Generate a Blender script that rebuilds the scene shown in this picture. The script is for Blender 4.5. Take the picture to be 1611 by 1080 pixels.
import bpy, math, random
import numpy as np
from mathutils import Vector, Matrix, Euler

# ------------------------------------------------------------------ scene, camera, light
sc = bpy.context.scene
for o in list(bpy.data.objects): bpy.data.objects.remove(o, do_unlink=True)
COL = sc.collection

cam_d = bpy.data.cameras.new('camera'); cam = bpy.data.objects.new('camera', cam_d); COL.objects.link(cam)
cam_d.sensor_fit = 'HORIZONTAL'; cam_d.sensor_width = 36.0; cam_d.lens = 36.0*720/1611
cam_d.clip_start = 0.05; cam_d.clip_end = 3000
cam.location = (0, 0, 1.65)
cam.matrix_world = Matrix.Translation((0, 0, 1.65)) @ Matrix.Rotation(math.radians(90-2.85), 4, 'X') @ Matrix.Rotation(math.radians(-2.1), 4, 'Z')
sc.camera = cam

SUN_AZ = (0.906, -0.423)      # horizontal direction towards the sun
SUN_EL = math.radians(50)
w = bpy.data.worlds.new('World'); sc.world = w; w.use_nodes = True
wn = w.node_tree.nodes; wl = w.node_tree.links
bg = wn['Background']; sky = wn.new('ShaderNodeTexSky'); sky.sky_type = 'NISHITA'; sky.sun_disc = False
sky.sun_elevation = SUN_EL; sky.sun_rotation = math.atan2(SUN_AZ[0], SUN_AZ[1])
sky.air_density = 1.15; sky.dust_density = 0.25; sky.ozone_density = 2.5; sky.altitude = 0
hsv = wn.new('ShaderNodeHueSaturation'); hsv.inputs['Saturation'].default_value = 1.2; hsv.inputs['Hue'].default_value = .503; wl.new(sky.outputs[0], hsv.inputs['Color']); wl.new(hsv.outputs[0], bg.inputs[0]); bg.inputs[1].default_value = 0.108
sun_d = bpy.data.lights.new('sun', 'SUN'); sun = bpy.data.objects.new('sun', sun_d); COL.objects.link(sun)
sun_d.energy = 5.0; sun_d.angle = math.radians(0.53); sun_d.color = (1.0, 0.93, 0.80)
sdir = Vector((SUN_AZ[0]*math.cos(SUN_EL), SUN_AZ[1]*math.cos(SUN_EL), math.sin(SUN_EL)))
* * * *
WORK TO BE COMPLETED. Every line above needs to be retyped exactly.

ANSWER TO THIS TASK.
Generate a Blender script that rebuilds the scene shown in this picture. The script is for Blender 4.5. Take the picture to be 1611 by 1080 pixels.
import bpy, math, random
import numpy as np
from mathutils import Vector, Matrix, Euler

# ------------------------------------------------------------------ scene, camera, light
sc = bpy.context.scene
for o in list(bpy.data.objects): bpy.data.objects.remove(o, do_unlink=True)
COL = sc.collection

cam_d = bpy.data.cameras.new('camera'); cam = bpy.data.objects.new('camera', cam_d); COL.objects.link(cam)
cam_d.sensor_fit = 'HORIZONTAL'; cam_d.sensor_width = 36.0; cam_d.lens = 36.0*720/1611
cam_d.clip_start = 0.05; cam_d.clip_end = 3000
cam.location = (0, 0, 1.65)
cam.matrix_world = Matrix.Translation((0, 0, 1.65)) @ Matrix.Rotation(math.radians(90-2.85), 4, 'X') @ Matrix.Rotation(math.radians(-2.1), 4, 'Z')
sc.camera = cam

SUN_AZ = (0.906, -0.423)      # horizontal direction towards the sun
SUN_EL = math.radians(50)
w = bpy.data.worlds.new('World'); sc.world = w; w.use_nodes = True
wn = w.node_tree.nodes; wl = w.node_tree.links
bg = wn['Background']; sky = wn.new('ShaderNodeTexSky'); sky.sky_type = 'NISHITA'; sky.sun_disc = False
sky.sun_elevation = SUN_EL; sky.sun_rotation = math.atan2(SUN_AZ[0], SUN_AZ[1])
sky.air_density = 1.15; sky.dust_density = 0.25; sky.ozone_density = 2.5; sky.altitude = 0
hsv = wn.new('ShaderNodeHueSaturation'); hsv.inputs['Saturation'].default_value = 1.2; hsv.inputs['Hue'].default_value = .503; wl.new(sky.outputs[0], hsv.inputs['Color']); wl.new(hsv.outputs[0], bg.inputs[0]); bg.inputs[1].default_value = 0.108
sun_d = bpy.data.lights.new('sun', 'SUN'); sun = bpy.data.objects.new('sun', sun_d); COL.objects.link(sun)
sun_d.energy = 5.0; sun_d.angle = math.radians(0.53); sun_d.color = (1.0, 0.93, 0.80)
sdir = Vector((SUN_AZ[0]*math.cos(SUN_EL), SUN_AZ[1]*math.cos(SUN_EL), math.sin(SUN_EL)))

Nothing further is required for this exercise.